* **Stated goal**
Below this line is a set of entries; quote exactly the lines from the line that contains "Keep writing the" to the line that contains "MB().tube([((x1 - x0)", both lines included.

* **Rows**

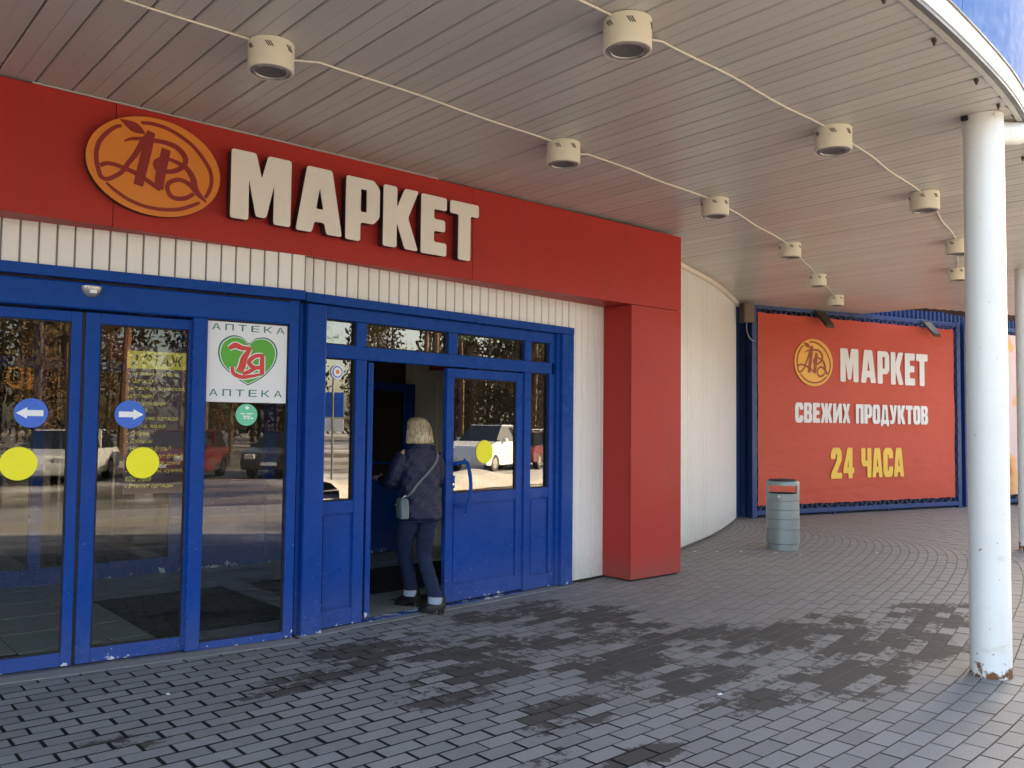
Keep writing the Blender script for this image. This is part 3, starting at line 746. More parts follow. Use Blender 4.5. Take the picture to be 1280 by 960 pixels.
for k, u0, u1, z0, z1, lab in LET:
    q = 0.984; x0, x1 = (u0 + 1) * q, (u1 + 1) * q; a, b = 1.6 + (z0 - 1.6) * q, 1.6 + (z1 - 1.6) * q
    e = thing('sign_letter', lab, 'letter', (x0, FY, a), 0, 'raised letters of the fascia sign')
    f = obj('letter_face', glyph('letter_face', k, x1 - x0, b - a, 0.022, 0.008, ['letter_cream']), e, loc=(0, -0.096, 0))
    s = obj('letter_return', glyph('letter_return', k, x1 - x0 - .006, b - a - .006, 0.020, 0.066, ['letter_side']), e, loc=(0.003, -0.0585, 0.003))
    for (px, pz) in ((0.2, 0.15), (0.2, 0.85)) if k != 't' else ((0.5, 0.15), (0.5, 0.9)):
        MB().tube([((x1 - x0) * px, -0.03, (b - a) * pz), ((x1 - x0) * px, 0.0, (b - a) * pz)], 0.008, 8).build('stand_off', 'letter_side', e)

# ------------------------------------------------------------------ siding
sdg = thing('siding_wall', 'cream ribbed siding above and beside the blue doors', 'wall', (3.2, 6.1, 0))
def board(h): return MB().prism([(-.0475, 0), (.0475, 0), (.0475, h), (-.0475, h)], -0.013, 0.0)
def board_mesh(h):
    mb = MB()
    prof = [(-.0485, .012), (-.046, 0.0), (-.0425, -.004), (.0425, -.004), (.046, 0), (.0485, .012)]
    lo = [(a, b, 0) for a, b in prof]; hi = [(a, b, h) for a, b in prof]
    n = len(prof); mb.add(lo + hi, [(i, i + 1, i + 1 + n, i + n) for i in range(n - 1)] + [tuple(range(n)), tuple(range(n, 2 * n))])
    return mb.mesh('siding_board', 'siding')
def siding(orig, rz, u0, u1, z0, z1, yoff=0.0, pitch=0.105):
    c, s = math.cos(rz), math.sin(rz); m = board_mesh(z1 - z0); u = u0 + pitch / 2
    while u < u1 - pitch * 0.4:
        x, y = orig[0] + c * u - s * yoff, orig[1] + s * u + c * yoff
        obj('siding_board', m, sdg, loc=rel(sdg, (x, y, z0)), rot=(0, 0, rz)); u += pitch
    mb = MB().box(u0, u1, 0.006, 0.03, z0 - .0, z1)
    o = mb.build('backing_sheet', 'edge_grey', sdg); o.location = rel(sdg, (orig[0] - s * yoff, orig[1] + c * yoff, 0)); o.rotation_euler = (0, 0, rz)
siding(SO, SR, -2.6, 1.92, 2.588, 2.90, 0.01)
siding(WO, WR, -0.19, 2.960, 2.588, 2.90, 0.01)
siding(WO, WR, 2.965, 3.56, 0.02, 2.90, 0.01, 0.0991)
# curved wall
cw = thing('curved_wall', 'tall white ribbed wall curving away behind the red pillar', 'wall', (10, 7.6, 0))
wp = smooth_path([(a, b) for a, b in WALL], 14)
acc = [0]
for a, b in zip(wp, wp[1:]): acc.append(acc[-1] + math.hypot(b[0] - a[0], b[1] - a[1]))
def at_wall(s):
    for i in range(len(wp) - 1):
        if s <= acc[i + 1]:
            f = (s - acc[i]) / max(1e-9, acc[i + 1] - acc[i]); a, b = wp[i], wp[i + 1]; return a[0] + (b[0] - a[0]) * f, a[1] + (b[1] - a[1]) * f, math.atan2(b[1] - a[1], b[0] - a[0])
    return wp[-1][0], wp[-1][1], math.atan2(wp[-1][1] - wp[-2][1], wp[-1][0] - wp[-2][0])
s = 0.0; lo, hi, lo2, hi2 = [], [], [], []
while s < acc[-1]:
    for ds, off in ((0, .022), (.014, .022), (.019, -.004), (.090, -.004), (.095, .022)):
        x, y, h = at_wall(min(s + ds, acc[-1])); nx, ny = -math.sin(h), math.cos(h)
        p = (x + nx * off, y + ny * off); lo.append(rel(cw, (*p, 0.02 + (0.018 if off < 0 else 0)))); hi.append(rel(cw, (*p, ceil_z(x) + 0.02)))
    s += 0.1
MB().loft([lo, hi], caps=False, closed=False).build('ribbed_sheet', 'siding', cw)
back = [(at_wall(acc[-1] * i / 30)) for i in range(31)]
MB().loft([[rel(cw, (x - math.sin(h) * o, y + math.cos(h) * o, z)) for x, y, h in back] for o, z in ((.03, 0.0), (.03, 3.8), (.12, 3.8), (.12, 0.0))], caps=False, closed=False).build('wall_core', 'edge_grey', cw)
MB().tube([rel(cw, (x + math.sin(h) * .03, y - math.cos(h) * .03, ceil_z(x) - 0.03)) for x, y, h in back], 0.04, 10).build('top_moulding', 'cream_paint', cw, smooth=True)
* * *
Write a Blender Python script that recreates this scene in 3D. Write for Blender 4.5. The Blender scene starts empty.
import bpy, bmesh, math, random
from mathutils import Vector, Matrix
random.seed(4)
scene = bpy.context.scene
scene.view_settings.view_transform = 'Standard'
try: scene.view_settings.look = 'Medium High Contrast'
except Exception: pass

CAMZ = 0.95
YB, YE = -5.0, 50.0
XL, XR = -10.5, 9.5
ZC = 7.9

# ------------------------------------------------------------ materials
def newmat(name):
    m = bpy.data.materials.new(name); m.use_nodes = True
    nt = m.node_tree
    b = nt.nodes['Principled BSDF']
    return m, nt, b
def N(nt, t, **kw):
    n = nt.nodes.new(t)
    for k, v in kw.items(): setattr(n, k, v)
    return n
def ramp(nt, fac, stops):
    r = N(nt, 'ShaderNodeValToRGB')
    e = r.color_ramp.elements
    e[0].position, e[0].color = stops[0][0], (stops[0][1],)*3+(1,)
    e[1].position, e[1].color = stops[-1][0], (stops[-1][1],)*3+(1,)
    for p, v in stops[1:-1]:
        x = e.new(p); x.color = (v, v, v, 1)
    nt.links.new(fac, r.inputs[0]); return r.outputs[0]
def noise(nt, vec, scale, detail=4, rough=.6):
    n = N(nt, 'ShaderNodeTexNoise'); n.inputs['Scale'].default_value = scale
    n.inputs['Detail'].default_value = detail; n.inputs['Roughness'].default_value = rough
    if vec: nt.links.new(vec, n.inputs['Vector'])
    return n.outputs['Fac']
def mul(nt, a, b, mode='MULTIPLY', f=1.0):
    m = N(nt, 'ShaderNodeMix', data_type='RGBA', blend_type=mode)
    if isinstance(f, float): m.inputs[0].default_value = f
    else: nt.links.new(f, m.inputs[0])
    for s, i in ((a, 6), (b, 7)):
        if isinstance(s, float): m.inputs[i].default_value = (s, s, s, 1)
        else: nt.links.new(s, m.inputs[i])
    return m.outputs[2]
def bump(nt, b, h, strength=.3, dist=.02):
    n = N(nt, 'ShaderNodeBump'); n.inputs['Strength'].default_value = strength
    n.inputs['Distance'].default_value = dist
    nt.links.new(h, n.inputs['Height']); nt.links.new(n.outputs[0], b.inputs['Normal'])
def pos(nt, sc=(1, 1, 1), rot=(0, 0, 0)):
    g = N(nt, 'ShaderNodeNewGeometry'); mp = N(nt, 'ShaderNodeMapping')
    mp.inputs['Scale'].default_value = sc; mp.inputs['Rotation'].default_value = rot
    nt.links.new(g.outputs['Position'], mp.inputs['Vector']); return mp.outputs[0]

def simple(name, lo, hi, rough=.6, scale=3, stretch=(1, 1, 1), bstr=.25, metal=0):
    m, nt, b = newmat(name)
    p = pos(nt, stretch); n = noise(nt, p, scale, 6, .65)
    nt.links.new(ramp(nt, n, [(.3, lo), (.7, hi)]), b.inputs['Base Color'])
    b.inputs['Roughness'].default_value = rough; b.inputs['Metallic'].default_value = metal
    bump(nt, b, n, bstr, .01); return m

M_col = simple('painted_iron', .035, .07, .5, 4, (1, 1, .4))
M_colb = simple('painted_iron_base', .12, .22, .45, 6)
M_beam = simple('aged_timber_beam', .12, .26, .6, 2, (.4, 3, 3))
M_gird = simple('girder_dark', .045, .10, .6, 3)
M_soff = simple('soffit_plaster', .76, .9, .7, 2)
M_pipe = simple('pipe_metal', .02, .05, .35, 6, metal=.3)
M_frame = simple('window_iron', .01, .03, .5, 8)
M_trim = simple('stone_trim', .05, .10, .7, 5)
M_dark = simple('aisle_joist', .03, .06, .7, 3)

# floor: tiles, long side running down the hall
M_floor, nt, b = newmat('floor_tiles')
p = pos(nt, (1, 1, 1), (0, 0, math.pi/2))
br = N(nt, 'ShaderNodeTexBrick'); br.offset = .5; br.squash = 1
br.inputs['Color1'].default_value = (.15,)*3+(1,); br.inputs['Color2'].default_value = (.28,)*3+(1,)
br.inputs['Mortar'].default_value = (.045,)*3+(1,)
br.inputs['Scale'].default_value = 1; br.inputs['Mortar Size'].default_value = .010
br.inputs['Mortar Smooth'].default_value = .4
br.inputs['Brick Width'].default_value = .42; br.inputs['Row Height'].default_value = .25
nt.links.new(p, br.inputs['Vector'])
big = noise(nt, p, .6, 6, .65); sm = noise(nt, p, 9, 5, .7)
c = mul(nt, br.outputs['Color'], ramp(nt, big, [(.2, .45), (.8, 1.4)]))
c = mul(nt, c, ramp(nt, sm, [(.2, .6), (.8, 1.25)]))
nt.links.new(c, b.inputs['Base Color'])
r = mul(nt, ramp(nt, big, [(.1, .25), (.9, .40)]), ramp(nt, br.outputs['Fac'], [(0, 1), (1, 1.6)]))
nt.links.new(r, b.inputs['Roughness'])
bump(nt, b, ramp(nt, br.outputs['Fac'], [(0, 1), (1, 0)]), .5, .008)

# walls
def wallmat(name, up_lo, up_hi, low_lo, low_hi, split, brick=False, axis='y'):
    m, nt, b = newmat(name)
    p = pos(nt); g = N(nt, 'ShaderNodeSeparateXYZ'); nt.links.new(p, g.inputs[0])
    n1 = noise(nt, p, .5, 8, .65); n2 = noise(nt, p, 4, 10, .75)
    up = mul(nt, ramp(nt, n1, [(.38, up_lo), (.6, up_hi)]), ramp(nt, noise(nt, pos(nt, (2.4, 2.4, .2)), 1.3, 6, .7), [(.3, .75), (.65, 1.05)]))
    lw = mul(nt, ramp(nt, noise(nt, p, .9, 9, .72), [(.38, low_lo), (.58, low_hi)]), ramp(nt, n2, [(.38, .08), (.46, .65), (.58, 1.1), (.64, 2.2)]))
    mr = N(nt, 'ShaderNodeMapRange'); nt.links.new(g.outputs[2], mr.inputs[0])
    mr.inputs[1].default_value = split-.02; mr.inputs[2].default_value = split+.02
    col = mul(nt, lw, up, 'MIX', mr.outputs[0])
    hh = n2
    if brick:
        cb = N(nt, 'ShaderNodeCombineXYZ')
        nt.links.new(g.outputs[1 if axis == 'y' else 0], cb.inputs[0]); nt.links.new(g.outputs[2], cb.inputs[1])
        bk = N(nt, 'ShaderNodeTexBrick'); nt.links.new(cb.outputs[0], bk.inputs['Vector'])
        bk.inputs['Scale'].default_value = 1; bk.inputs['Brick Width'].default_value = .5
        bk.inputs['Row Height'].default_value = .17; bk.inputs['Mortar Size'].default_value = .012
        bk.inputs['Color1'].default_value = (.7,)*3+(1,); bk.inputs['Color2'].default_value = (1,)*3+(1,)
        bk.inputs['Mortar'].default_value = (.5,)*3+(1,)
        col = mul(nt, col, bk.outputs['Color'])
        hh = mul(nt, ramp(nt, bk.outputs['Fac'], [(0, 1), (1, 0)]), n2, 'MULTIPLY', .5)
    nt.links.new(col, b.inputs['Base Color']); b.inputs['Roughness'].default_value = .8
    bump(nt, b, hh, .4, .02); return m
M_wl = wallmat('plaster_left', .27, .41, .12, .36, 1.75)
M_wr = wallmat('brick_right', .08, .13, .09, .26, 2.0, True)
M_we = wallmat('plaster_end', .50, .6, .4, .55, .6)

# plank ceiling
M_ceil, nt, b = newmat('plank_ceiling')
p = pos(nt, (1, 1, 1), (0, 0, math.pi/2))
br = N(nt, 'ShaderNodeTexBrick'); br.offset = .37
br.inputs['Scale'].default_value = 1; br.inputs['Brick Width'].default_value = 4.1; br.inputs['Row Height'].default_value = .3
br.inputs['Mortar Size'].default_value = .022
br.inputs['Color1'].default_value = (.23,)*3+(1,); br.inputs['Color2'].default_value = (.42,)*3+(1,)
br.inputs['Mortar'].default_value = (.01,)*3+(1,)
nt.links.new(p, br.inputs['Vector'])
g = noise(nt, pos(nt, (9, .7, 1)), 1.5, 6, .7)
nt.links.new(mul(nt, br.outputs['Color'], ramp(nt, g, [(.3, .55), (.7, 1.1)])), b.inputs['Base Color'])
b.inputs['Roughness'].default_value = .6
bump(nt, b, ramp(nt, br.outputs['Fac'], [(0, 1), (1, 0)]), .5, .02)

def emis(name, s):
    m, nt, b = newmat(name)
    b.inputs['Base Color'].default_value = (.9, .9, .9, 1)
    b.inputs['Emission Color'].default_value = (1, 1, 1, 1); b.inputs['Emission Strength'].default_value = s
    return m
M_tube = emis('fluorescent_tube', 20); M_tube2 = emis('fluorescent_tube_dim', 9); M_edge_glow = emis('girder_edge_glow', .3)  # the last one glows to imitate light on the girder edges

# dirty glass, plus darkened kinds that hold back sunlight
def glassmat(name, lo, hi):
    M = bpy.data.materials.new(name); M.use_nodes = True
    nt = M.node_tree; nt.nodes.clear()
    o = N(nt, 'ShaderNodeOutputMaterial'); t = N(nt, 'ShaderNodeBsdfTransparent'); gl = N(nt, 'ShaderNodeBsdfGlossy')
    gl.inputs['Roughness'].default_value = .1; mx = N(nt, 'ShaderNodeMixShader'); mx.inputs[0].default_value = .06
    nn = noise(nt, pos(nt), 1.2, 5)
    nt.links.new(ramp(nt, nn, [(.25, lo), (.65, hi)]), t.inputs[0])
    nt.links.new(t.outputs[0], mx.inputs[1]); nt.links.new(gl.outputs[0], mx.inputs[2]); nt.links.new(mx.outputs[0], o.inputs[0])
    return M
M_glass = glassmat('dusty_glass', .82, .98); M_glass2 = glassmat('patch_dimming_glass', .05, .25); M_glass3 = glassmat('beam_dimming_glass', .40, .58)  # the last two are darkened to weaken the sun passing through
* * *
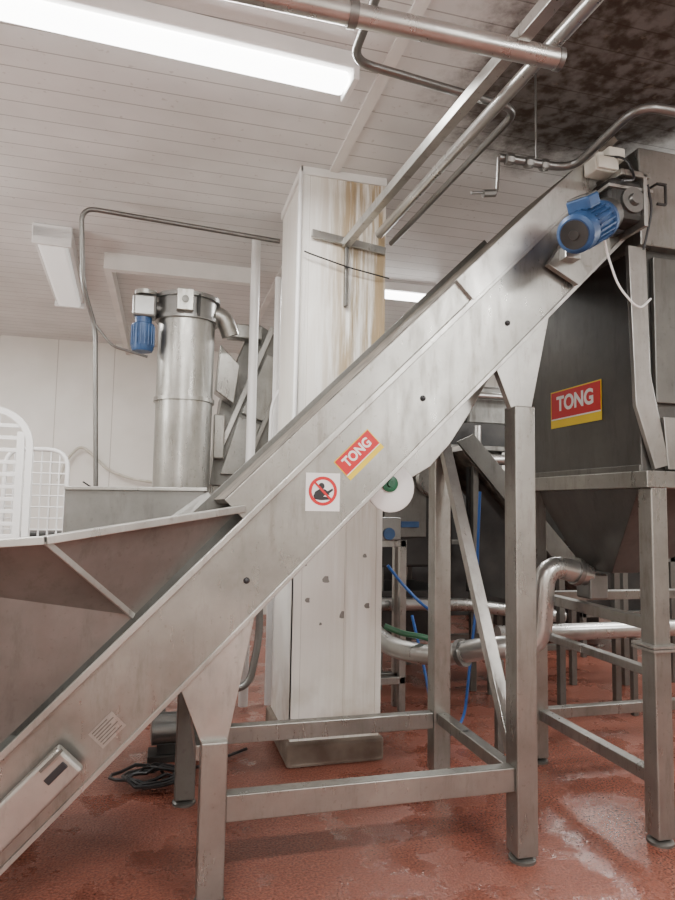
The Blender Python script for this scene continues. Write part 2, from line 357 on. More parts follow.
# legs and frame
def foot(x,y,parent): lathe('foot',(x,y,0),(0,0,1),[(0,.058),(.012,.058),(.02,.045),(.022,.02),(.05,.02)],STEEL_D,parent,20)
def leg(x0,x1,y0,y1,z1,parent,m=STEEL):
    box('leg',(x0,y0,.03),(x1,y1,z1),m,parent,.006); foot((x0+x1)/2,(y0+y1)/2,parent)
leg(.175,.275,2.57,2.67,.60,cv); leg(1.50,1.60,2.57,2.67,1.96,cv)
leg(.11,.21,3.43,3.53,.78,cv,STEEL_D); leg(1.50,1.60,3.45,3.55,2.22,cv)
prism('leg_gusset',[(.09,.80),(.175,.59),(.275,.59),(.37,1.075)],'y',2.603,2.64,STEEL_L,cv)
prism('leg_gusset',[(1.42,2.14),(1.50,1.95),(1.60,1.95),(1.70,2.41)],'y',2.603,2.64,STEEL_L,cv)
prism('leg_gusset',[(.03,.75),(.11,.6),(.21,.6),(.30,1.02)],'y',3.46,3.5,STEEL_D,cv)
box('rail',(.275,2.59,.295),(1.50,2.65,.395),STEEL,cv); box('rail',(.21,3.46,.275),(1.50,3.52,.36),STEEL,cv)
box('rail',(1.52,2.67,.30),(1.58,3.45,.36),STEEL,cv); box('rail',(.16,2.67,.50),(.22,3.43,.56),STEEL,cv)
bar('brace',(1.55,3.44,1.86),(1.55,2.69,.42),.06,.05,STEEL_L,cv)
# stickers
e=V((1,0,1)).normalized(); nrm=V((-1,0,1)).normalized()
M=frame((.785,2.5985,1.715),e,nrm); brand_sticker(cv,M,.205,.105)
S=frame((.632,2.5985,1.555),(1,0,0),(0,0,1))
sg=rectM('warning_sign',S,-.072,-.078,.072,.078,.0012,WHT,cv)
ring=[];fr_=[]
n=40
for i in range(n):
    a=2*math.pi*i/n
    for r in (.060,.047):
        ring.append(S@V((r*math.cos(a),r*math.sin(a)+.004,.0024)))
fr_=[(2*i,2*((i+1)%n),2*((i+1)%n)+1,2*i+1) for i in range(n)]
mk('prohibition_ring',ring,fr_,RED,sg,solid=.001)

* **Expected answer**
Keep writing the Blender script for this image. This is part 3, starting at line 746. More parts follow. Use Blender 4.5. Take the picture to be 1280 by 960 pixels.
for k, u0, u1, z0, z1, lab in LET:
    q = 0.984; x0, x1 = (u0 + 1) * q, (u1 + 1) * q; a, b = 1.6 + (z0 - 1.6) * q, 1.6 + (z1 - 1.6) * q
    e = thing('sign_letter', lab, 'letter', (x0, FY, a), 0, 'raised letters of the fascia sign')
    f = obj('letter_face', glyph('letter_face', k, x1 - x0, b - a, 0.022, 0.008, ['letter_cream']), e, loc=(0, -0.096, 0))
    s = obj('letter_return', glyph('letter_return', k, x1 - x0 - .006, b - a - .006, 0.020, 0.066, ['letter_side']), e, loc=(0.003, -0.0585, 0.003))
    for (px, pz) in ((0.2, 0.15), (0.2, 0.85)) if k != 't' else ((0.5, 0.15), (0.5, 0.9)):
        MB().tube([((x1 - x0) * px, -0.03, (b - a) * pz), ((x1 - x0) * px, 0.0, (b - a) * pz)], 0.008, 8).build('stand_off', 'letter_side', e)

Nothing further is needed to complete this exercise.